Though the climbers faced cruxy stretches of loose rock, perhaps more challenging was their fight against dehydration. Unacclimatized, in part due to illness, Richards and Ozturk headed for their main objective and set up base camp in early January. They began climbing on the 13th with a stove but little water, expecting to encounter snow. But their first day of climbing was dry–all rock and nothing to melt. Already dehydrated at their first bivy site, Ozturk and Richards decided that descending would be just as painful as continuing to the snow above. The next day, fighting dehydration cramps, they reached snow ca. 400 meters below the summit and promptly set up another bivy. After drinking for the first time in 36 hours, the team spent a restless night and woke up to tackle the remaining difficulties. A final rock band gave way to the last leads through snice and Tawoche’s summit.
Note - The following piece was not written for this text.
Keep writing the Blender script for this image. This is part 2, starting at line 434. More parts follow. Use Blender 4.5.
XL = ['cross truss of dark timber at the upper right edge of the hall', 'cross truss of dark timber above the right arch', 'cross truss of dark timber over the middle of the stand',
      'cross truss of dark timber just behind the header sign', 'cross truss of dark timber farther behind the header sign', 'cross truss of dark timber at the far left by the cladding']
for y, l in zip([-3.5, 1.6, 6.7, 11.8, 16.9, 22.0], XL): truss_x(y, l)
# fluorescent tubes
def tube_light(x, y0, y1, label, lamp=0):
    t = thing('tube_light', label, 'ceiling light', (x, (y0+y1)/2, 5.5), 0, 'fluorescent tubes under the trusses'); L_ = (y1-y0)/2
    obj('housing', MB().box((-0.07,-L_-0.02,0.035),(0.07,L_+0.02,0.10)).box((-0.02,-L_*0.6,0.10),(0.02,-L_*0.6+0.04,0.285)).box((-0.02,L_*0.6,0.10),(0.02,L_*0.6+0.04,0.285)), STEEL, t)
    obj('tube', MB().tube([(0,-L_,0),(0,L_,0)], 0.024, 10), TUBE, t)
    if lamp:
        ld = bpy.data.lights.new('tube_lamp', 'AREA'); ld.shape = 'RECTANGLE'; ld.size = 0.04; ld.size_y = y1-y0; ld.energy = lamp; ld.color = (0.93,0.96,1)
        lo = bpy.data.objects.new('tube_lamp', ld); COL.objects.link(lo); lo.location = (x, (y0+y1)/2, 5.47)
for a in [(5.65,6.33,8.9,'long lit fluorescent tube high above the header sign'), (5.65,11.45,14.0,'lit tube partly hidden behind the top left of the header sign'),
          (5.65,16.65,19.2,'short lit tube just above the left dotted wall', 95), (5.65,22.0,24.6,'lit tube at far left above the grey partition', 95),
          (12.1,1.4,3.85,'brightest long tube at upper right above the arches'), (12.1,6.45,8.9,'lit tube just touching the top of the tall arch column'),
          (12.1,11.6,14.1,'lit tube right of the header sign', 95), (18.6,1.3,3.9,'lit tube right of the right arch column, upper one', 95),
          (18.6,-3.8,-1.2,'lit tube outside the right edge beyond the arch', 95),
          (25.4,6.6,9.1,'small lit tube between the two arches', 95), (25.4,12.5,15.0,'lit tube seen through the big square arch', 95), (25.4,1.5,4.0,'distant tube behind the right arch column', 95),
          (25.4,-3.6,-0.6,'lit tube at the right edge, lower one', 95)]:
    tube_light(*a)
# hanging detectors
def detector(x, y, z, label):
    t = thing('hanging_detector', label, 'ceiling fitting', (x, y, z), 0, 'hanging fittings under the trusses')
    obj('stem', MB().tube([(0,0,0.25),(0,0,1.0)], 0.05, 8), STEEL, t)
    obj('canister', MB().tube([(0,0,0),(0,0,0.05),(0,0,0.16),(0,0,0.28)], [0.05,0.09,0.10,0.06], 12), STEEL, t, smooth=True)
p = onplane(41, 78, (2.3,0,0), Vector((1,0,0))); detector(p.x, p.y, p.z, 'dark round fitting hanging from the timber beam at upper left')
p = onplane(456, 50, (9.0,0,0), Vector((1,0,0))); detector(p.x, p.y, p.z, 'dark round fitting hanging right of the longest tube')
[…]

They began rappelling that afternoon and reached base camp safely the next day, January 16. They graded South Central Buttress ED VI 5.10 M4/5.

The ascent comes on the heels of Direct North Face (VI AI5 R, 1500m), another new line on Tawoche established by Fumitaka Ichimura and Genki Narumi in late November.

Success on South Central Buttress may be particularly meaningful for Ozturk, who attempted a direct finish to Tawoche’s Southeast Pillar (Knapp-Schlonvogt, 1990) with Seth Hobby in 2007. Difficult rock and poor weather turned them back. For details on that climb and a short history of Tawoche, read the June 22, 2007 NewsWire.

Ozturk and Richards are still in the region, working at the Khumbu Climbing School, which teaches technical skills and high-altitude safety to local Sherpas. The climbers also released video updates about their climb via satellite from base camp and Namche Bazaar. Five dispatches are available at verticalcarnival.blogspot.com.

Sources: climbing.com, verticalcarnival.blogspot.com, American Alpine Journal

Dehydrated, Ozturk and Richards established Camp II at 6100m, the first point they encountered snow. This image was captured from the team’s fifth video dispatch.